What to do » Without the pictures, retype exactly the lines from the top of the entries below through the line that contains "S.camera = cam".

Extracted records »
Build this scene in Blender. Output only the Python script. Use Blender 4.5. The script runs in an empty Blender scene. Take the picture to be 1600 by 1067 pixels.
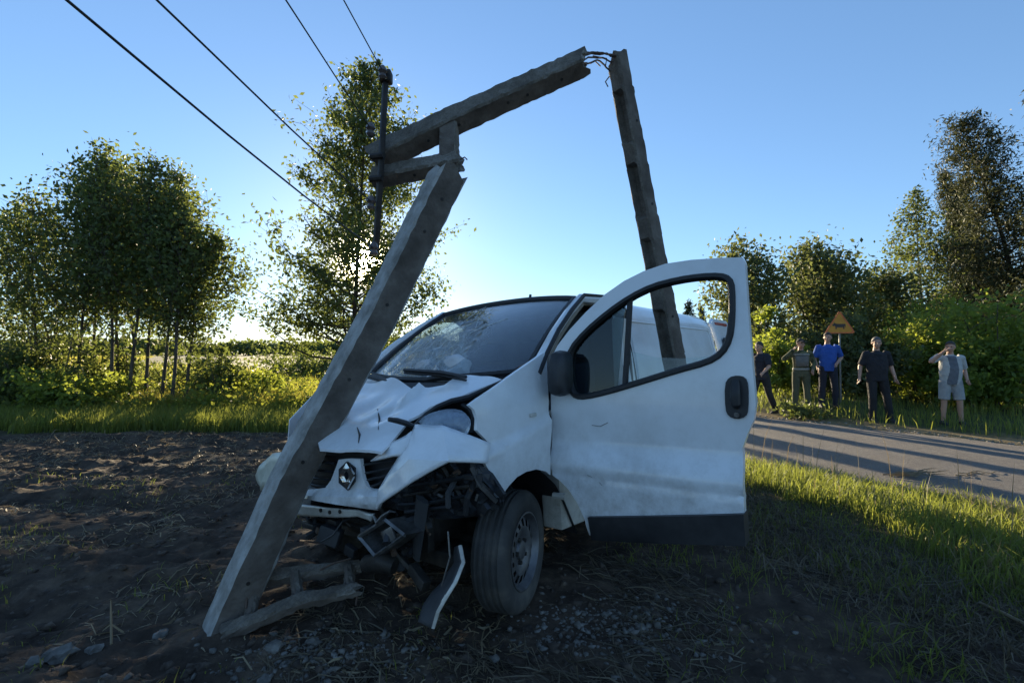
import bpy, bmesh, math, random
import numpy as np
from mathutils import Vector, Matrix, geometry
R = math.radians
S = bpy.context.scene
COL = S.collection

# ------------------------------------------------------------------ camera
CAM_H, FOC, HZ = 1.5, 764.0, 552.0          # metres, focal length and horizon in photo pixels
PITCH = math.atan((HZ - 533.5) / FOC)
cam_d = bpy.data.cameras.new('camera')
cam_d.sensor_width = 36.0
cam_d.lens = 36.0 * FOC / 1600.0
cam_d.clip_start, cam_d.clip_end = 0.05, 6000
cam = bpy.data.objects.new('camera', cam_d)
COL.objects.link(cam)
cam.location = (0, 0, CAM_H)
cam.rotation_euler = (R(90) + PITCH, 0, 0)
S.camera = cam

# ------------------------------------------------------------------ world and sun
SUN_AZ, SUN_EL = R(-17.1), R(10.4)           # azimuth from +Y towards +X
SUN_DIR = Vector((math.sin(SUN_AZ) * math.cos(SUN_EL), math.cos(SUN_AZ) * math.cos(SUN_EL), math.sin(SUN_EL)))
world = bpy.data.worlds.new('World')
S.world = world
world.use_nodes = True
wn, wl = world.node_tree.nodes, world.node_tree.links
bg = wn['Background']
sky = wn.new('ShaderNodeTexSky')
sky.sky_type = 'NISHITA'
sky.sun_disc = False
sky.sun_elevation = SUN_EL
sky.sun_rotation = SUN_AZ
sky.air_density, sky.dust_density, sky.ozone_density = 1.0, 0.1, 3.6
# the sun's own disc and the bright aureole of the air round it
geo = wn.new('ShaderNodeTexCoord')
dot = wn.new('ShaderNodeVectorMath'); dot.operation = 'DOT_PRODUCT'
dot.inputs[1].default_value = SUN_DIR
nrm = wn.new('ShaderNodeVectorMath'); nrm.operation = 'NORMALIZE'
wl.new(geo.outputs['Generated'], nrm.inputs[0]); wl.new(nrm.outputs[0], dot.inputs[0])
def glow(power, amount, colour, prev):
    p = wn.new('ShaderNodeMath'); p.operation = 'POWER'; p.use_clamp = False
    mx = wn.new('ShaderNodeMath'); mx.operation = 'MAXIMUM'; mx.inputs[1].default_value = 0
    wl.new(dot.outputs['Value'], mx.inputs[0]); wl.new(mx.outputs[0], p.inputs[0]); p.inputs[1].default_value = power
    m = wn.new('ShaderNodeVectorMath'); m.operation = 'SCALE'; m.inputs[0].default_value = [c * amount for c in colour]
    wl.new(p.outputs[0], m.inputs['Scale'])
    a = wn.new('ShaderNodeVectorMath'); a.operation = 'ADD'
    wl.new(prev, a.inputs[0]); wl.new(m.outputs[0], a.inputs[1])
    return a.outputs[0]
tint = wn.new('ShaderNodeVectorMath'); tint.operation = 'MULTIPLY'
tint.inputs[1].default_value = (0.77, .95, 1.20)
wl.new(sky.outputs[0], tint.inputs[0])
gam = wn.new('ShaderNodeGamma'); gam.inputs['Gamma'].default_value = .70      # the photograph's soft sky contrast
wl.new(tint.outputs[0], gam.inputs['Color'])
o = glow(60, .55, (1.0, .76, .42), gam.outputs[0])
o = glow(700, 4.0, (1.0, .72, .34), o)
o = glow(2600, 500.0, (1.0, .84, .5), o)
wl.new(o, bg.inputs['Color'])
bg.inputs['Strength'].default_value = 0.12

sun_d = bpy.data.lights.new('sun', 'SUN')
sun_d.energy = 5.0
sun_d.angle = R(0.5)
sun_d.color = (1.0, .82, .55)
sun = bpy.data.objects.new('sun', sun_d)
COL.objects.link(sun)
sun.rotation_euler = SUN_DIR.to_track_quat('Z', 'Y').to_euler()
sun.location = (-6, 20, 12)

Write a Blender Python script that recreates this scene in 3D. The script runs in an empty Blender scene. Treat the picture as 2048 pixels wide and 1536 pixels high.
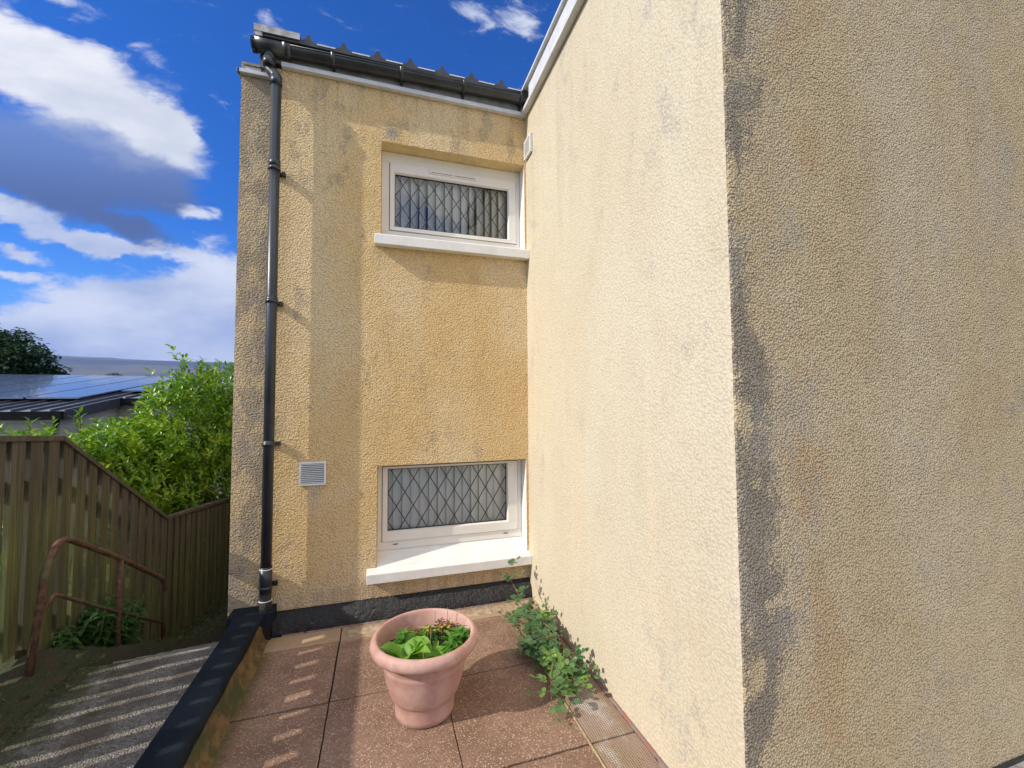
import bpy, bmesh, math, random
from mathutils import Vector, Matrix, noise as mnoise
rad = math.radians
sc = bpy.context.scene
random.seed(11)

# ------------------------------------------------------------------ camera
YAW, PITCH, ROLL, FPX = 0.30302, 0.04868, -0.00659, 844.53
cam_d = bpy.data.cameras.new('camera'); cam = bpy.data.objects.new('camera', cam_d)
sc.collection.objects.link(cam); sc.camera = cam
cy, sy, cp, sp = math.cos(YAW), math.sin(YAW), math.cos(PITCH), math.sin(PITCH)
fw = Vector((sy*cp, cy*cp, sp)); rt = Vector((cy, -sy, 0)); up = rt.cross(fw)
rt2 = math.cos(ROLL)*rt + math.sin(ROLL)*up; up2 = math.cos(ROLL)*up - math.sin(ROLL)*rt
m = Matrix((rt2, up2, -fw)).transposed().to_4x4(); m.translation = Vector((0, 0, 1.55))
cam.matrix_world = m
cam_d.sensor_width = 36; cam_d.lens = FPX/2048*36
cam_d.clip_start = 0.02; cam_d.clip_end = 20000

# ------------------------------------------------------------------ sun and sky
SUN_AZ = 11.0      # degrees of travel from +x towards +y
SUN_EL = 33.5
sun_d = bpy.data.lights.new('sun', 'SUN'); sun = bpy.data.objects.new('sun', sun_d)
sc.collection.objects.link(sun)
sun_d.energy = 4.0; sun_d.angle = rad(0.53); sun_d.color = (1.0, 0.93, 0.82)
tv = Vector((math.cos(rad(SUN_AZ))*math.cos(rad(SUN_EL)), math.sin(rad(SUN_AZ))*math.cos(rad(SUN_EL)), -math.sin(rad(SUN_EL))))
sun.rotation_euler = tv.to_track_quat('-Z', 'Y').to_euler()
sun.location = (-6, -2, 8)

W = bpy.data.worlds.new('World'); sc.world = W; W.use_nodes = True
wt = W.node_tree; wt.nodes.clear()


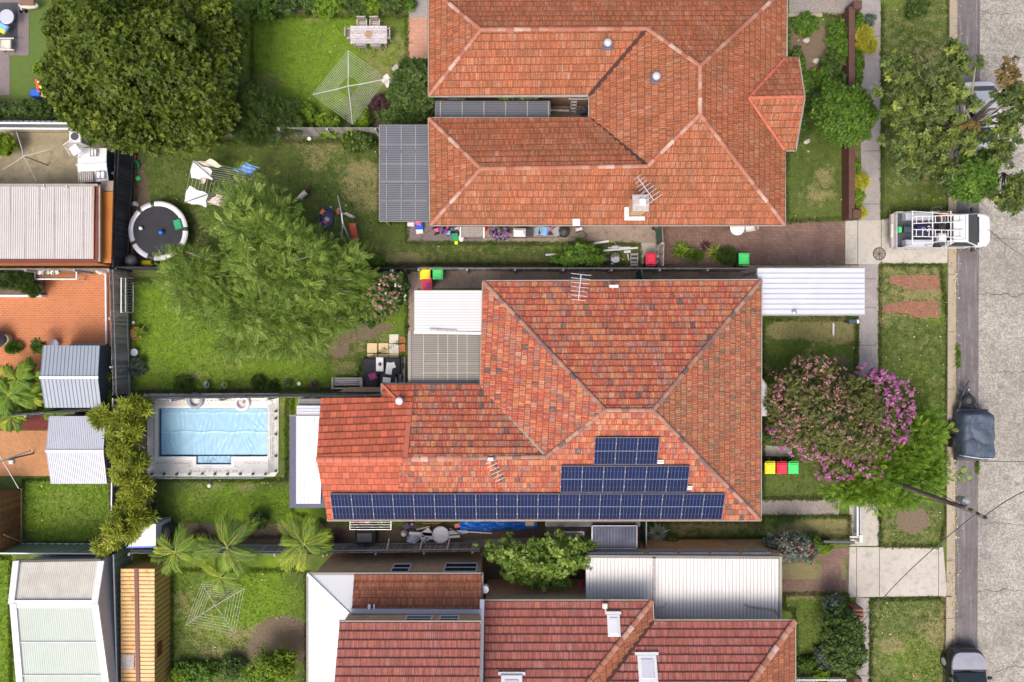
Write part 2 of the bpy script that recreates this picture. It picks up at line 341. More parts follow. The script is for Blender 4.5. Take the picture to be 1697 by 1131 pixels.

Task answer »
Build this scene in Blender. Output only the Python script. Use Blender 4.5. The script runs in an empty Blender scene. Take the picture to be 1600 by 1067 pixels.
import bpy, bmesh, math, random
import numpy as np
from mathutils import Vector, Matrix, geometry
R = math.radians
S = bpy.context.scene
COL = S.collection

# ------------------------------------------------------------------ camera
CAM_H, FOC, HZ = 1.5, 764.0, 552.0          # metres, focal length and horizon in photo pixels
PITCH = math.atan((HZ - 533.5) / FOC)
cam_d = bpy.data.cameras.new('camera')
cam_d.sensor_width = 36.0
cam_d.lens = 36.0 * FOC / 1600.0
cam_d.clip_start, cam_d.clip_end = 0.05, 6000
cam = bpy.data.objects.new('camera', cam_d)
COL.objects.link(cam)
cam.location = (0, 0, CAM_H)
cam.rotation_euler = (R(90) + PITCH, 0, 0)
S.camera = cam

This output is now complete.